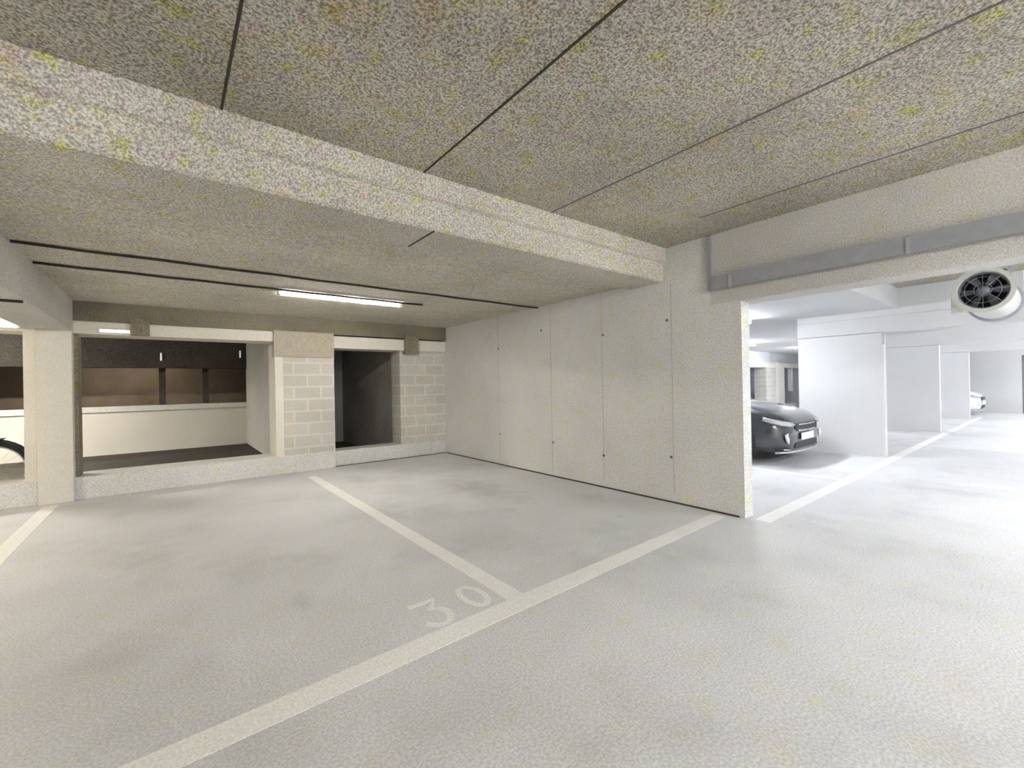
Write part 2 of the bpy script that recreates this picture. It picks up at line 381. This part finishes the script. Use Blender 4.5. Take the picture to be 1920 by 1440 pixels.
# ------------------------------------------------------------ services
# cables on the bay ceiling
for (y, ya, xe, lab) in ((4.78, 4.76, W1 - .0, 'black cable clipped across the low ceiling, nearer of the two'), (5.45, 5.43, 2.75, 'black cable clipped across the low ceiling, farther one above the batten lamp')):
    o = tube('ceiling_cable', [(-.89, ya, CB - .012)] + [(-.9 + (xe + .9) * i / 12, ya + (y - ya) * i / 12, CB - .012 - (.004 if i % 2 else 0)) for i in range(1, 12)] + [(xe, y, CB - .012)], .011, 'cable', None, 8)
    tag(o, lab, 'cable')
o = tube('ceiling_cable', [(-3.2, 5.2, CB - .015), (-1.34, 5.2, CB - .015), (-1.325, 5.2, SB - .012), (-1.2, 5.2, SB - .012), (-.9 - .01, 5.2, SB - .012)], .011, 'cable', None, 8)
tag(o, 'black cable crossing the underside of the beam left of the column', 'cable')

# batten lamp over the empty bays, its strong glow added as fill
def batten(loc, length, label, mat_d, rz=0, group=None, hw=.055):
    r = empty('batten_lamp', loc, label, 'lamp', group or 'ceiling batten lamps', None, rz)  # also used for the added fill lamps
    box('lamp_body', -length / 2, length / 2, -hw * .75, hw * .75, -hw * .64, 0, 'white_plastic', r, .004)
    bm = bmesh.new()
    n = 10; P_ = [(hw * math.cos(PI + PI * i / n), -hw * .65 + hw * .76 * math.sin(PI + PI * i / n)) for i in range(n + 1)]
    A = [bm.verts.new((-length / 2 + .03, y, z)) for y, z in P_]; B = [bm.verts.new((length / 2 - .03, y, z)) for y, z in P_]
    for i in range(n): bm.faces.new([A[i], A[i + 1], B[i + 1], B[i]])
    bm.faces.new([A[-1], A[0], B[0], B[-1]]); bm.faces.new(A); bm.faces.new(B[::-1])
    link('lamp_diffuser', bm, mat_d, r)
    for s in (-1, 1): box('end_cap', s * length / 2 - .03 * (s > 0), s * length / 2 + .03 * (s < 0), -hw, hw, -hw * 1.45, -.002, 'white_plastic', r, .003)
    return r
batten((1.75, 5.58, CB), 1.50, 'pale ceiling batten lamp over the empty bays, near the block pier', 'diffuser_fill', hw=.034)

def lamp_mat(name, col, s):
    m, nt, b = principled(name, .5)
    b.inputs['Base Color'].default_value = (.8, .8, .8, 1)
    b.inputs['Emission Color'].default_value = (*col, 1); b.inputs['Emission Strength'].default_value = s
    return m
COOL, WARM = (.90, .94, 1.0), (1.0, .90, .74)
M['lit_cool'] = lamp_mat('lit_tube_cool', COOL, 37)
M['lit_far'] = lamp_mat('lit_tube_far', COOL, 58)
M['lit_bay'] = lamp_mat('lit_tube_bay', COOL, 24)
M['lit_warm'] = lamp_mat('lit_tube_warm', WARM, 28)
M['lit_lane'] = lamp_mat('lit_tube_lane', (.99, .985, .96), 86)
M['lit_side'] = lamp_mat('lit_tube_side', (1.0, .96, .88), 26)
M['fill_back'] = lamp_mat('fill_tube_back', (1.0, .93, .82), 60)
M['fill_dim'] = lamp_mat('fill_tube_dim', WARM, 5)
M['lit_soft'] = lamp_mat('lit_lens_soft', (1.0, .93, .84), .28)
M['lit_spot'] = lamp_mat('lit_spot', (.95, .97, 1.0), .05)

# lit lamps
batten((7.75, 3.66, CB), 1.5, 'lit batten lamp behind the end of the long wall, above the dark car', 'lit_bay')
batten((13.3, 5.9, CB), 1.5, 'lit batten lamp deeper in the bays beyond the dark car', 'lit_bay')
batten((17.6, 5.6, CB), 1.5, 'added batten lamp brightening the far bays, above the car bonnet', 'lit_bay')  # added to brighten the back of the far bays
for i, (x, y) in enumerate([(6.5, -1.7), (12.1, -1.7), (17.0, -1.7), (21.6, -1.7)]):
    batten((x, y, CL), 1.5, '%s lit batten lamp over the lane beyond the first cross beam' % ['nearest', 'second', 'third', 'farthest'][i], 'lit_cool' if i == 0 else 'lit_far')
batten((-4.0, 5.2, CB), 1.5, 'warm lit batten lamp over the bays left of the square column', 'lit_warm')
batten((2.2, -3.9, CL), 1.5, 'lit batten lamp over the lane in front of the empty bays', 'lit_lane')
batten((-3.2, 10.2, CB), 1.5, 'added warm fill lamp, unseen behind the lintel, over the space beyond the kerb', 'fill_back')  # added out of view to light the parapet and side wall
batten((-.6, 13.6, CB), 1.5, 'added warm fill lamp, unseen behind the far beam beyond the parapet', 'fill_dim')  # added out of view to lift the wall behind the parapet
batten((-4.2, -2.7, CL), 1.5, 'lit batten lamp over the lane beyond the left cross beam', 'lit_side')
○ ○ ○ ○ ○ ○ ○
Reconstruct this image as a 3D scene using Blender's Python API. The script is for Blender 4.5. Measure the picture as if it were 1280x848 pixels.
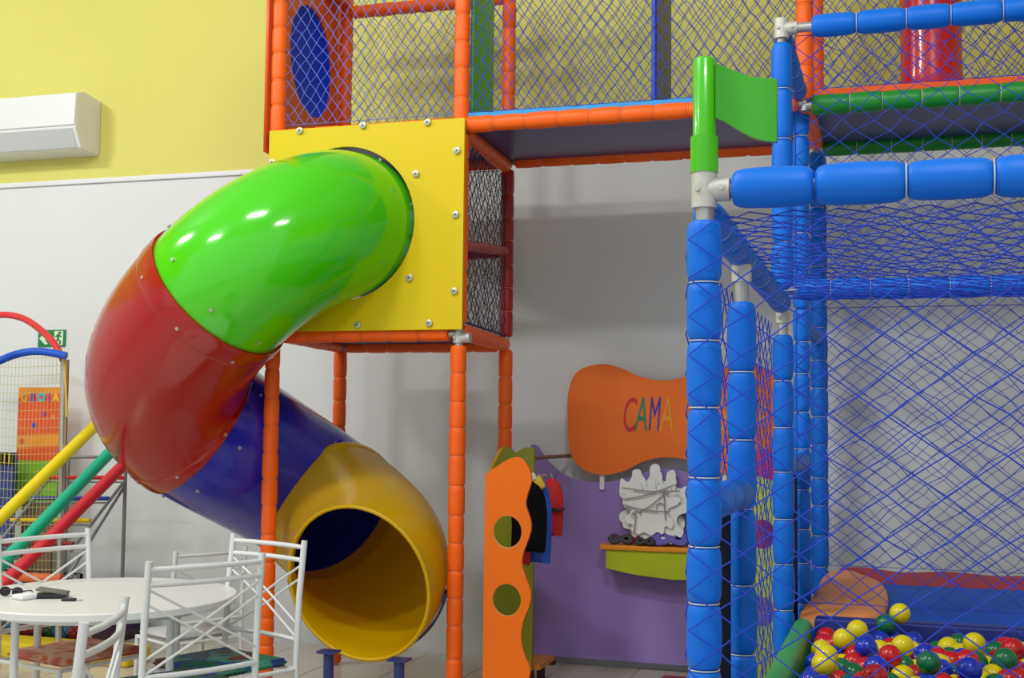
○ ○ ○ ○ ○ ○ ○
Work to complete - Give the count of lines that hold the word "script", with nothing added.

The reply - 2